_Material for this task_
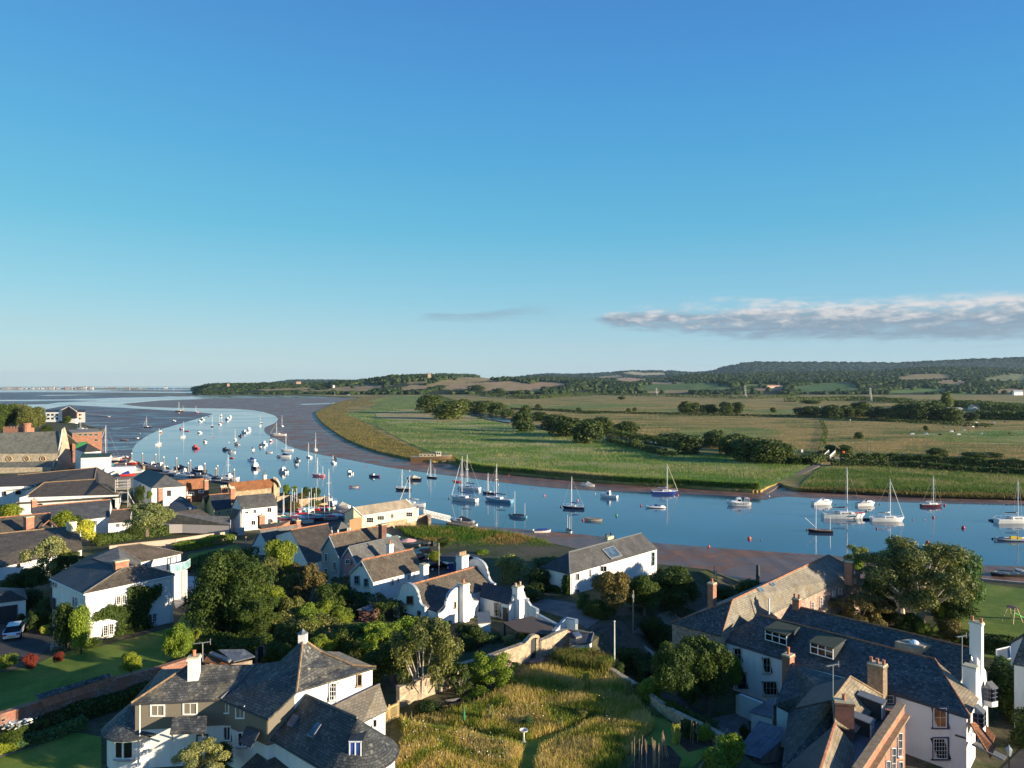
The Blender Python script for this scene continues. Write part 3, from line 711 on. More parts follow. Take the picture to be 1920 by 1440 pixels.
yd=MB();yd.tube([(5.6*.2,0,1.2),(5.6*.62,0,3.4)],.05,4);yd.build('yard',pc('alu'),k_)
place(Y_(10.2,mh(979,898),'white','navy',None,hood='grey'),1903,980,3,'white yacht with navy boom cover at the right edge of the water')
place(dinghy(2.5,'dark','dark'),1867,977,0,'dark tender tied behind the rightmost big yacht')
place(rib(8.0,'grey','yellow'),1898,1013,178,'long grey inflatable with yellow seats near the right bank')
place(dinghy(6.0,'dark','dark'),1888,1080,178,'dark open barge lying on the mud by the sea wall')
place(dinghy(4.5,'grey','grey'),1921,1076,100,'pale grey boat hull tipped up beside the sea wall')
place(Y_(4.6,mh(897,862),'black',None,'white',cab=False,boom=False,mizzen=mh(897,879)),809,896,150,'little black hulled sailing boat below the wreck')
place(motor(5.6,'black','cuddy',cover='cream',ob=None),776,900,170,'dark boat with rounded cream canopy below the wreck')
place(dinghy(3.2,'red','red'),858,904,170,'red dinghy behind the masts of the two tall yachts')
place(Y_(5.4,mh(919,880),'black',None,None,deck='grey'),756,919,175,'black hulled sailing boat in front of the clubhouse roof')
place(dinghy(3.4,'white','navy',ob='red'),663,914,170,'small white inflatable tender out in open water')
place(motor(4.4,'white','cuddy',cover=None),656,888,130,'white cabin boat with blue windscreen in open water')
place(motor(4.4,'navy','cuddy',ob='red'),701,894,165,'small open motor boat with dark hull and red engine')
place(Y_(5.4,mh(893,858),'pink',None,None,deck='dark',mizzen=mh(893,874)),597,893,165,'pinkish red ketch with dark deck near the walled garden')
place(Y_(6.2,mh(864,849),'white',None,None),625,869,120,'short white sailing boat at the edge of the wet mud')
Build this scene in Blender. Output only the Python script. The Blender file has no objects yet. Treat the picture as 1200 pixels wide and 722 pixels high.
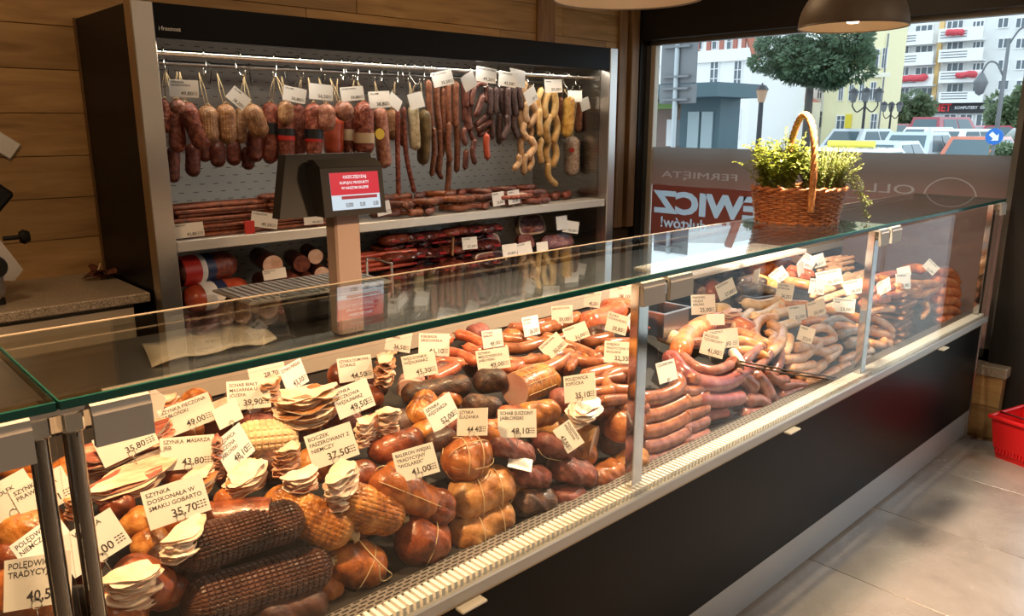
import bpy, math, random
from math import sin, cos, pi, radians as R
from mathutils import Vector as Vec, Matrix, noise
random.seed(7)
SC = bpy.context.scene
COL = SC.collection
# ------------------------------------------------------------ camera
H = 1.62                                  # eye height, metres
YAW, PIT, FPX = R(46.66), R(-13.34), 910.3
cd = bpy.data.cameras.new('camera'); cd.sensor_width = 36; cd.lens = FPX/1200*36
cd.clip_start = .02; cd.clip_end = 600
cam = bpy.data.objects.new('camera', cd); COL.objects.link(cam)
cam.location = (0, 0, H); cam.rotation_euler = (pi/2+PIT, 0, YAW-pi/2)
SC.camera = cam
# ------------------------------------------------------------ world, exposure
SC.view_settings.view_transform = 'Standard'; SC.view_settings.look = 'None'
SC.view_settings.exposure = 0.0; SC.view_settings.gamma = 1.0
SC.view_settings.use_curve_mapping = False
SC.cycles.transparent_max_bounces = 24; SC.cycles.max_bounces = 8
SC.cycles.caustics_reflective = False; SC.cycles.caustics_refractive = False
SC.cycles.sample_clamp_indirect = 4.0
W = bpy.data.worlds.new('overcast_sky'); SC.world = W; W.use_nodes = True
wb = W.node_tree.nodes['Background']
wb.inputs[0].default_value = (.80, .90, 1.0, 1); wb.inputs[1].default_value = 2.3
# ------------------------------------------------------------ large lights (unseen, added under the ceiling to light the shop)
def area(name, loc, size, energy, col, rot=(0, 0, 0), sy=None):
    l = bpy.data.lights.new(name, 'AREA'); l.energy = energy; l.color = col; l.size = size
    if sy: l.shape = 'RECTANGLE'; l.size_y = sy
    o = bpy.data.objects.new(name, l); COL.objects.link(o); o.location = loc; o.rotation_euler = rot
    return o
WARM = (1.0, .66, .36); NEUT = (1.0, .80, .58)
area('ceiling_fill_light', (1.2, -1.0, 2.74), .6, 20, NEUT)
area('ceiling_fill_light', (3.2, -1.0, 2.74), .6, 20, NEUT)
area('ceiling_fill_light', (.2, 2.3, 2.74), .5, 11, WARM)
area('ceiling_fill_light', (2.6, 2.3, 2.74), .5, 11, WARM)
# ------------------------------------------------------------ helpers
_f = Vec((cos(PIT)*cos(YAW), cos(PIT)*sin(YAW), sin(PIT)))
_r = Vec((sin(YAW), -cos(YAW), 0)); _u = _r.cross(_f); EYE = Vec((0, 0, H))
def ray(x, y): return _f + _r*((x-600)/FPX) - _u*((y-361)/FPX)
def pz(x, y, z): d = ray(x, y); return EYE + d*((z-H)/d.z)
def py(x, y, Y): d = ray(x, y); return EYE + d*(Y/d.y)
def px(x, y, X): d = ray(x, y); return EYE + d*(X/d.x)
def depth(P): return (Vec(P)-EYE).dot(_f)

class MB:
    def __init__(s): s.v = []; s.f = []; s.m = []; s.uv = []
    def add(s, vs, fs, m=0, uvs=None):
        b = len(s.v); s.v += [tuple(p) for p in vs]
        for i, f in enumerate(fs):
            s.f.append(tuple(b+k for k in f)); s.m.append(m)
            s.uv.append(uvs[i] if uvs else None)
        return s
    def box(s, a, b, bev=0, m=0, M=None):
        x0, y0, z0 = a; x1, y1, z1 = b
        c = Vec(((x0+x1)/2, (y0+y1)/2, (z0+z1)/2)); h = Vec((abs(x1-x0)/2, abs(y1-y0)/2, abs(z1-z0)/2))
        bev = min(bev, h.x*.9, h.y*.9, h.z*.9)
        vs = []; fs = []
        if bev <= 0:
            vs = [Vec((sx*h.x, sy*h.y, sz*h.z)) for sx in (-1, 1) for sy in (-1, 1) for sz in (-1, 1)]
            fs = [(0, 1, 3, 2), (4, 6, 7, 5), (0, 4, 5, 1), (2, 3, 7, 6), (0, 2, 6, 4), (1, 5, 7, 3)]
        else:
            idx = {}
            for sx in (-1, 1):
                for sy in (-1, 1):
                    for sz in (-1, 1):
                        for ax in range(3):
                            q = [h.x-bev, h.y-bev, h.z-bev]; q[ax] += bev
                            idx[(sx, sy, sz, ax)] = len(vs); vs.append(Vec((sx*q[0], sy*q[1], sz*q[2])))
            S = (-1, 1)
            for ax in range(3):
                o = [i for i in range(3) if i != ax]
                for sg in S:
                    q = []
                    for a_, b_ in ((-1, -1), (1, -1), (1, 1), (-1, 1)):
                        k = [0, 0, 0]; k[ax] = sg; k[o[0]] = a_; k[o[1]] = b_; q.append(idx[(*k, ax)])
                    fs.append(tuple(q))
                for a_ in S:
                    for b_ in S:
                        k0 = [0]*3; k0[o[0]] = a_; k0[o[1]] = b_; k1 = list(k0); k0[ax] = -1; k1[ax] = 1
                        fs.append((idx[(*k0, o[0])], idx[(*k1, o[0])], idx[(*k1, o[1])], idx[(*k0, o[1])]))
            for sx in S:
                for sy in S:
                    for sz in S: fs.append(tuple(idx[(sx, sy, sz, a_)] for a_ in range(3)))
        out = []
        for f in fs:                       # outward winding
            n = (vs[f[1]]-vs[f[0]]).cross(vs[f[2]]-vs[f[0]])
            mid = sum((vs[k] for k in f), Vec())/len(f)
            out.append(f if n.dot(mid) > 0 else tuple(reversed(f)))
        vs = [p+c for p in vs]
        if M is not None: vs = [M @ p for p in vs]
        return s.add(vs, out, m)
    def rings(s, rg, m=0, c0=True, c1=True):
        n = len(rg[0]); vs = [p for r in rg for p in r]; fs = []; uv = []
        L = len(rg)
        for i in range(L-1):
            for j in range(n):
                k = (j+1) % n
                fs.append((i*n+j, i*n+k, (i+1)*n+k, (i+1)*n+j))
                uv.append(((i/(L-1), j/n), (i/(L-1), (j+1)/n), ((i+1)/(L-1), (j+1)/n), ((i+1)/(L-1), j/n)))
        if c0: fs.append(tuple(range(n-1, -1, -1))); uv.append(tuple((0, .5) for _ in range(n)))
        if c1: fs.append(tuple((L-1)*n+j for j in range(n))); uv.append(tuple((1, .5) for _ in range(n)))
        return s.add(vs, fs, m, uv)
    def tube(s, pts, r, n=8, m=0, sq=1.0, fn=None, up=None):
        """tube along pts; r a number or a list; sq flattens the section; fn(u, a) scales the radius"""
        pts = [Vec(p) for p in pts]; L = len(pts)
        rr = r if isinstance(r, (list, tuple)) else [r]*L
        t0 = (pts[1]-pts[0]).normalized()
        ref = Vec(up) if up else (Vec((0, 0, 1)) if abs(t0.z) < .9 else Vec((1, 0, 0)))
        nv = (ref-t0*ref.dot(t0)).normalized(); rg = []
        for i in range(L):
            t = (pts[min(i+1, L-1)]-pts[max(i-1, 0)])
            t = t.normalized() if t.length > 1e-9 else t0
            nv = (nv-t*nv.dot(t)).normalized(); bv = t.cross(nv)
            ring = []
            for j in range(n):
                a = 2*pi*j/n; k = rr[i]*(fn(i/(L-1), a) if fn else 1)
                ring.append(pts[i]+nv*(cos(a)*k*sq)+bv*(sin(a)*k))
            rg.append(ring)
        return s.rings(rg, m)
    def lathe(s, prof, n=32, M=None, m=0, c0=False, c1=False, sx=1, sy=1):
        rg = []
        for r, z in prof:
            rg.append([(M or Matrix()) @ Vec((r*cos(2*pi*j/n)*sx, r*sin(2*pi*j/n)*sy, z)) for j in range(n)])
        return s.rings(rg, m, c0, c1)
    def prism(s, poly, vec, m=0):
        n = len(poly); a = [Vec(p) for p in poly]; b = [p+Vec(vec) for p in a]
        return s.add(a+b, [tuple(range(n-1, -1, -1)), tuple(range(n, 2*n))] + [(i, (i+1) % n, n+(i+1) % n, n+i) for i in range(n)], m)
    def build(s, name, mats, parent=None, smooth=False, auto=False):
        me = bpy.data.meshes.new(name); me.from_pydata(s.v, [], s.f)
        if not isinstance(mats, (list, tuple)): mats = [mats]
        for q in mats: me.materials.append(q)
        if len(mats) > 1: me.polygons.foreach_set('material_index', s.m)
        if any(u for u in s.uv):
            ul = me.uv_layers.new(name='UVMap'); d = []
            for f, u in zip(s.f, s.uv):
                for k in range(len(f)): d += list(u[k]) if u else [0, 0]
            ul.data.foreach_set('uv', d)
        if smooth:
            me.polygons.foreach_set('use_smooth', [True]*len(me.polygons))
            if auto: me.set_sharp_from_angle(angle=R(40))
        me.update()
        o = bpy.data.objects.new(name, me); COL.objects.link(o)
        if parent: o.parent = parent
        return o
def tag(o, label=None, cat=None, group=None, kind=None):
    if label: o['label'] = label
    if cat: o['category'] = cat
    if group: o['group'] = group
    if kind: o['kind'] = kind
    return o
def thing(name, label, cat, loc=(0, 0, 0), group=None, rot=(0, 0, 0)):
    o = bpy.data.objects.new(name, None); o.empty_display_size = .05; COL.objects.link(o)
    o.location = loc; o.rotation_euler = rot
    return tag(o, label, cat, group)
def rehome(root, *kids):
    """children were built in world coordinates: keep them there below a moved root"""
    bpy_inv = Matrix.Translation(-Vec(root.location))
    for k in (kids or root.children): k.data.transform(bpy_inv)
def copy_tree(o, parent=None):
    c = o.copy(); COL.objects.link(c); c.parent = parent
    for ch in o.children: copy_tree(ch, c)
    return c
def bez(a, b, c, n=12):
    a, b, c = Vec(a), Vec(b), Vec(c)
    return [a*(1-t)**2+b*2*t*(1-t)+c*t*t for t in [i/n for i in range(n+1)]]
def thru(a, b, c, n=12):                 # quadratic passing through b half way
    a, b, c = Vec(a), Vec(b), Vec(c); return bez(a, b*2-(a+c)/2, c, n)
def smooth_path(P, n=6):                 # Catmull-Rom
    P = [Vec(p) for p in P]; Q = [P[0]*2-P[1]]+P+[P[-1]*2-P[-2]]; out = []
    for i in range(1, len(Q)-2):
        for k in range(n):
            t = k/n; a, b, c, d = Q[i-1:i+3]
            out.append(((b*2)+(c-a)*t+(a*2-b*5+c*4-d)*t*t+(b*3-a-c*3+d)*t**3)/2)
    return out+[P[-1]]
def text_geo(s, size=1.0, bold=0, width=None, align='LEFT', res=2):
    c = bpy.data.curves.new('t', 'FONT'); c.body = s; c.size = size; c.resolution_u = res; c.offset = bold; c.align_x = align
    o = bpy.data.objects.new('t', c); m = o.to_mesh()
    v = [Vec(p.co) for p in m.vertices]; f = [tuple(p.vertices) for p in m.polygons]
    o.to_mesh_clear(); bpy.data.objects.remove(o); bpy.data.curves.remove(c)
    if width and v:
        w = max(p.x for p in v)
        if w > width: v = [Vec((p.x*width/w, p.y, 0)) for p in v]
    return v, f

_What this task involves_
Gather and copy every line of the data in which the string "scene" is found.

_Output of the exercise_
The Blender Python script for this scene continues. Write part 3, from line 711 on. More parts follow. Take the picture to be 1920 by 1440 pixels.
Build this scene in Blender. Output only the Python script. The Blender file has no objects yet. Treat the picture as 1200 pixels wide and 722 pixels high.
SC = bpy.context.scene